__TASK INSTRUCTIONS__
Pick out and copy every line below that has the word "scene".

------------------------------------

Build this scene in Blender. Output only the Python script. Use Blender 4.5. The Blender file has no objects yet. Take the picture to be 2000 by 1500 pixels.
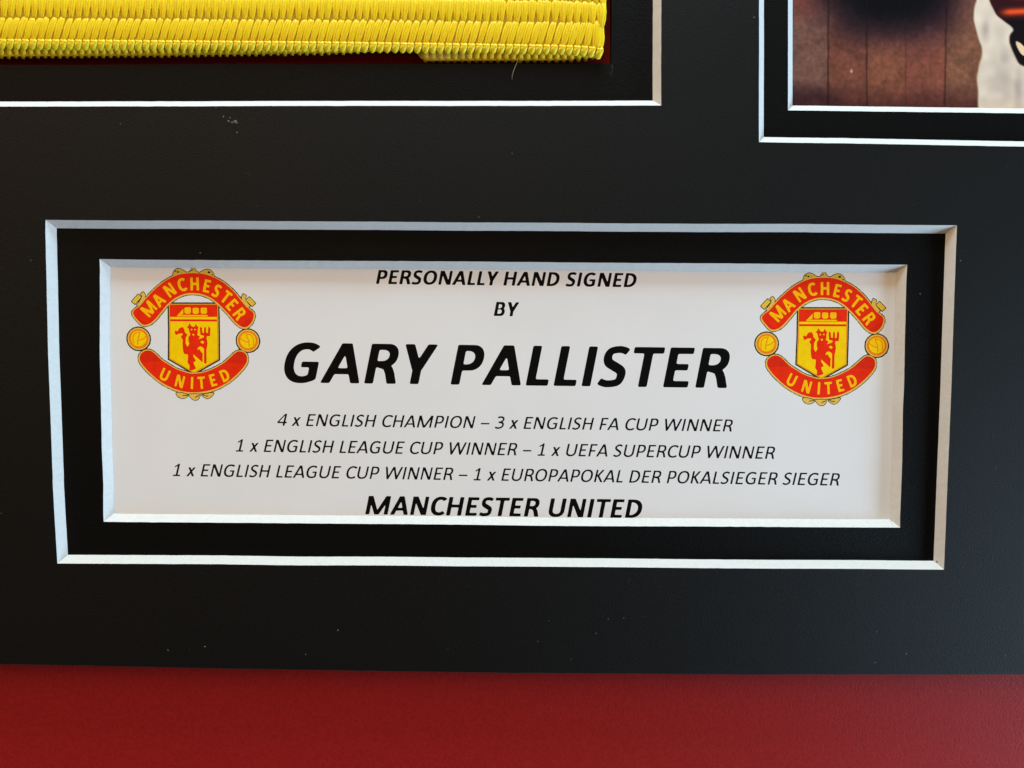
import bpy, math, random
import numpy as np
from mathutils import Vector
from mathutils.geometry import delaunay_2d_cdt

random.seed(7)
rng = np.random.default_rng(7)
scene = bpy.context.scene
COL = scene.collection

# ------------------------------------------------------------------ camera, light, exposure
F_PX = 1500.0                      # focal length in pixels of the 2000 px wide photograph
CAM_H = 0.150
TILT = math.radians(-2.4)
cam_d = bpy.data.cameras.new('camera')
cam_d.sensor_width = 36.0
cam_d.lens = 36.0 * F_PX / 2000.0
cam_d.clip_start = 0.005
cam_d.clip_end = 20.0
cam_d.dof.use_dof = True
cam_d.dof.focus_distance = 0.1525
cam_d.dof.aperture_fstop = 12.0
cam = bpy.data.objects.new('camera', cam_d)
COL.objects.link(cam)
cam.location = (0, 0, CAM_H)
cam.rotation_euler = (TILT, 0, 0)
scene.camera = cam

world = bpy.data.worlds.new('World')
scene.world = world
world.use_nodes = True
bg = world.node_tree.nodes['Background']
bg.inputs['Color'].default_value = (1.0, 0.70, 0.42, 1)
bg.inputs['Strength'].default_value = 0.13


def area(name, loc, target, size, power, color, size_y=None):
    l = bpy.data.lights.new(name, 'AREA')
    l.energy = power
    l.color = color
    l.size = size
    if size_y:
        l.shape = 'RECTANGLE'
        l.size_y = size_y
    o = bpy.data.objects.new(name, l)
    COL.objects.link(o)
    o.location = loc
    o.rotation_euler = (Vector(target) - Vector(loc)).to_track_quat('-Z', 'Y').to_euler()
    return o


def polar(az, el, d):
    a, e = math.radians(az), math.radians(el)
    return (d * math.cos(e) * math.cos(a), d * math.cos(e) * math.sin(a), d * math.sin(e))


area('cool_side_window', polar(-22, 11.5, 0.6), (0, 0, 0), 0.36, 5.3, (0.53, 0.78, 1.0), 0.15)
area('cool_far_window', polar(88, 12, 0.6), (0, 0, 0), 0.36, 5.3, (0.53, 0.84, 1.0), 0.17)
area('warm_room_light', polar(122, 38, 0.8), (0, 0, 0), 0.85, 5.75, (1.0, 0.64, 0.345))

scene.view_settings.view_transform = 'Standard'
scene.view_settings.look = 'None'
scene.view_settings.exposure = 0.0
scene.view_settings.gamma = 1.0
scene.render.resolution_x = 1024
scene.render.resolution_y = 768
scene.cycles.filter_width = 1.5

# ------------------------------------------------------------------ helpers
MM = 0.001
PX = 0.0001                        # a photo pixel is about a tenth of a millimetre on the board
T = 1.4 * MM                       # thickness of one mount board
Z_LOW = -T                         # face of the lower board
Z_CARD = -2 * T                    # face of the card and of the photo print
Z_RED = -4.9 * MM
ca, sa = math.cos(TILT), math.sin(TILT)


def at(px, py, z):
    """point on the level z that the photograph shows at a pixel"""
    px = np.asarray(px, float)
    py = np.asarray(py, float)
    x = (px - 1000.0) / F_PX
    y = -(py - 750.0) / F_PX
    wy = y * ca + sa
    wz = y * sa - ca
    s = (z - CAM_H) / wz
    return np.stack([x * s, wy * s, np.broadcast_to(np.asarray(z, float), s.shape)], axis=-1)


def tag(o, label=None, cat=None, group=None, kind=None):
    if label: o['label'] = label
    if cat: o['category'] = cat
    if group: o['group'] = group
    if kind: o['kind'] = kind
    return o


def obj(name, verts, faces, mats, parent=None, fmat=None, smooth=False):
    me = bpy.data.meshes.new(name)
    me.from_pydata([tuple(map(float, v)) for v in verts], [], [tuple(int(i) for i in f) for f in faces])
    for m in (mats if isinstance(mats, (list, tuple)) else [mats]):
        me.materials.append(m)
    if fmat is not None:
        me.polygons.foreach_set('material_index', np.asarray(fmat, dtype=np.int32))
    if smooth:
        me.polygons.foreach_set('use_smooth', np.ones(len(me.polygons), dtype=bool))
    me.update()
    o = bpy.data.objects.new(name, me)
    COL.objects.link(o)
    if parent: o.parent = parent
    return o


class MB:
    def __init__(self):
        self.v, self.f, self.m = [], [], []

    def add(self, verts, faces, mi=0):
        b = len(self.v)
        self.v.extend([tuple(p) for p in verts])
        self.f.extend([tuple(i + b for i in f) for f in faces])
        self.m.extend([mi] * len(faces))

    def build(self, name, mats, parent=None, smooth=False):
        return obj(name, self.v, self.f, mats, parent, self.m, smooth)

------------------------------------

__FULL RESPONSE__
Build this scene in Blender. Output only the Python script. Use Blender 4.5. The Blender file has no objects yet. Take the picture to be 2000 by 1500 pixels.
scene = bpy.context.scene
COL = scene.collection
scene.camera = cam
scene.world = world
scene.view_settings.view_transform = 'Standard'
scene.view_settings.look = 'None'
scene.view_settings.exposure = 0.0
scene.view_settings.gamma = 1.0
scene.render.resolution_x = 1024
scene.render.resolution_y = 768
scene.cycles.filter_width = 1.5